Um terço dos brasileiros culpa mulheres por estupros sofridos
Por Fernanda Mena/De São Paulo.
Publicado na Folha de S. Paulo em 21/09/2016.
“A mulher que usa roupas provocativas não pode reclamar se for estuprada.”
A frase, capaz de provocar calafrios, é alvo de concordância de um a cada três brasileiros, segundo pesquisa inédita Datafolha encomendada pelo Fórum Brasileiro de Segurança Pública (FBSP).
Mesmo entre as mulheres, 30% concorda com este raciocínio, que culpa a vítima pela violência sexual sofrida.
No Brasil, uma mulher é estuprada a cada 11 minutos, segundo registros oficiais, totalizando quase 50 mil crimes do tipo ao ano.
Estimativas apontam, no entanto, que apenas 10% dessas agressões sexuais sejam registradas, o que sugere uma cifra oculta de até 500 mil estupros anuais.
De acordo com dados do SUS (Sistema Único de Saúde), em 70% dos casos de estupro, a vítima é uma criança ou adolescente.
“Trata-se de um déficit civilizatório do Brasil ter tantas pessoas que vinculam a vitimização da mulher a uma conduta moral”, diz Renato Sérgio de Lima, vice-presidente da entidade.
O índice de concordância com a frase que relaciona uso de roupas provocativas com estupro sobe entre moradores de cidades de até 50 mil habitantes (37%), pessoas apenas com o ensino fundamental completo (41%) e com mais de 60 anos (44%).
O índice cai entre aqueles com até 34 anos (23%) e com ensino superior (16%).

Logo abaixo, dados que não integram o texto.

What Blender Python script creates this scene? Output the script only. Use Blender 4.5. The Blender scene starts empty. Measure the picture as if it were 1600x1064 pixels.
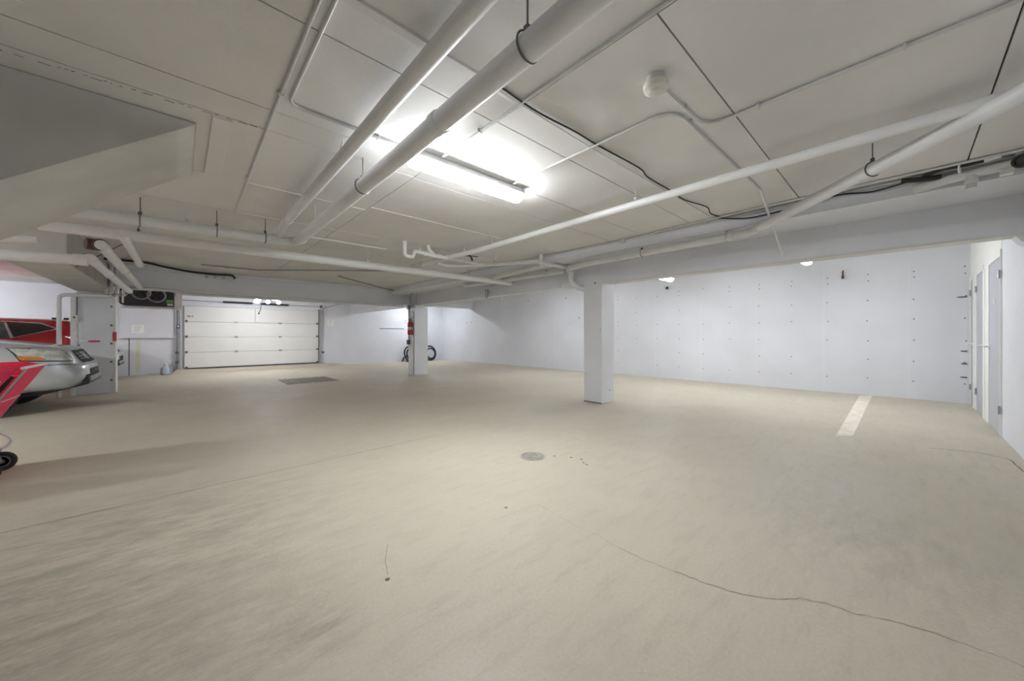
import bpy, bmesh, math, random
from mathutils import Vector, Matrix
from mathutils.bvhtree import BVHTree
random.seed(7)
PI = math.pi
scn = bpy.context.scene
C = scn.collection

# ------------------------------------------------------------------ camera, world, exposure
CZ, CZF = 2.6, 3.02            # ceiling height, and that of the bay beyond the long beam, m
FPX, VA, YH = 563.96, 282.0, 524.0
cd = bpy.data.cameras.new('camera')
cam = bpy.data.objects.new('camera', cd); C.objects.link(cam)
cam.location = (0, 0, 1.2)
cam.rotation_euler = (PI/2, 0, -math.atan((800-VA)/FPX))
cd.sensor_width = 36; cd.lens = FPX*36/1600; cd.shift_y = (YH-532)/1600
cd.clip_start = 0.02
scn.camera = cam
w = bpy.data.worlds.new('world'); scn.world = w; w.use_nodes = True
w.node_tree.nodes['Background'].inputs[0].default_value = (0.75, 0.8, 0.9, 1)
w.node_tree.nodes['Background'].inputs[1].default_value = 0.3
scn.view_settings.view_transform = 'Standard'; scn.view_settings.look = 'None'
scn.view_settings.gamma = 1.0; scn.view_settings.use_curve_mapping = False
scn.view_settings.exposure = 2.55
LAMP, LAMP_FAR, LAMP_LEFT, LAMP_LED = 18.0, 12.0, 27.0, 16.0   # emission of the lamps: open ceiling, beyond the beam, left bay (one lamp added), garage door

# ------------------------------------------------------------------ materials
def mat(name, col, rough=0.6, metal=0.0, var=0.06, vscale=3.0, bump=0.0, bscale=60.0, emit=0.0, coat=0.0, spec=0.5, detail=4.0):
    m = bpy.data.materials.new(name); m.use_nodes = True
    nt = m.node_tree; b = nt.nodes['Principled BSDF']
    b.inputs['Roughness'].default_value = rough; b.inputs['Metallic'].default_value = metal
    b.inputs['Specular IOR Level'].default_value = spec; b.inputs['Coat Weight'].default_value = coat
    tc = nt.nodes.new('ShaderNodeTexCoord')
    n = nt.nodes.new('ShaderNodeTexNoise'); n.inputs['Scale'].default_value = vscale; n.inputs['Detail'].default_value = detail
    nt.links.new(tc.outputs['Object'], n.inputs['Vector'])
    r = nt.nodes.new('ShaderNodeMapRange'); r.inputs['From Min'].default_value = .3; r.inputs['From Max'].default_value = .7
    r.inputs['To Min'].default_value = 1-var; r.inputs['To Max'].default_value = 1+var
    nt.links.new(n.outputs['Fac'], r.inputs['Value'])
    mx = nt.nodes.new('ShaderNodeMix'); mx.data_type = 'RGBA'; mx.blend_type = 'MULTIPLY'; mx.inputs[0].default_value = 1
    mx.inputs[6].default_value = (*col, 1); nt.links.new(r.outputs[0], mx.inputs[7])
    nt.links.new(mx.outputs[2], b.inputs['Base Color'])
    if bump:
        n2 = nt.nodes.new('ShaderNodeTexNoise'); n2.inputs['Scale'].default_value = bscale; n2.inputs['Detail'].default_value = 3
        nt.links.new(tc.outputs['Object'], n2.inputs['Vector'])
        bp = nt.nodes.new('ShaderNodeBump'); bp.inputs['Strength'].default_value = bump; bp.inputs['Distance'].default_value = .01
        nt.links.new(n2.outputs['Fac'], bp.inputs['Height']); nt.links.new(bp.outputs[0], b.inputs['Normal'])
    if emit:
        b.inputs['Emission Color'].default_value = (*col, 1); b.inputs['Emission Strength'].default_value = emit
    return m

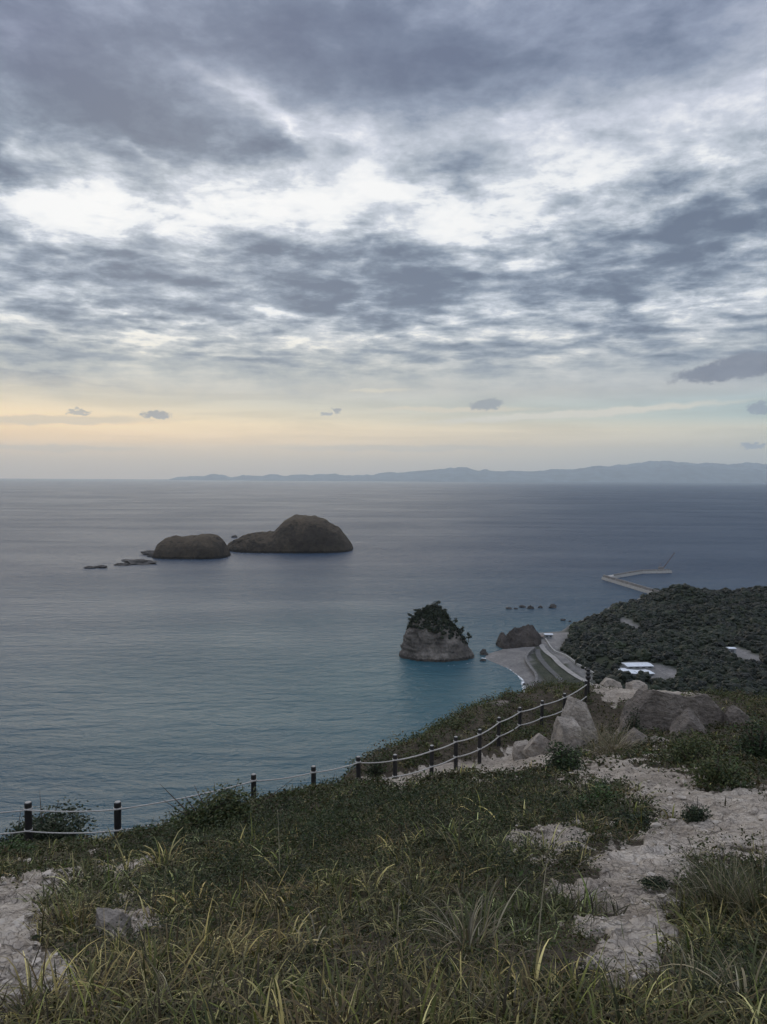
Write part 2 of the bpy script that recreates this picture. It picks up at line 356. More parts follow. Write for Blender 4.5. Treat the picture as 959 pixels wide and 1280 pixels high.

“Isso nos mostra uma transformação em curso na tolerância à violência sexual e na percepção de que a culpa é da mulher”, avalia Wânia Pasinato, da ONU Mulheres. “Aqueles mais jovens e com mais educação melhoraram sua compreensão sobre o papel da mulher na sociedade”, diz ela.
O papel da educação no combate às agressões sexuais é reconhecido por 91% dos entrevistados, que dizem ser possível “ensinar meninos a não estuprar”.
“A educação é um fator de mudança e, portanto, devemos trabalhar o potencial transformador de valores das escolas”, destaca Lima.
Para Pasinato, no entanto, a retirada de metas de combate à discriminação de gênero dos planos nacional, estaduais e municipais de educação, por pressão de bancadas religiosas, deve ter impacto negativo nessas transformações.
#EUNÃOMEREÇO
Em 2014, pesquisa do Instituto de Pesquisa Econômica Aplicada (Ipea) apontou que 65,1% dos brasileiros acreditavam que mulheres que mostram o corpo “merecem ser atacadas”.
O dado, depois corrigido para 26%, provocou uma enxurrada de manifestações e uma campanha em que mulheres e homens expuseram seus corpos em fotos acompanhadas da hashtag #EuNãoMereçoSerEstuprada.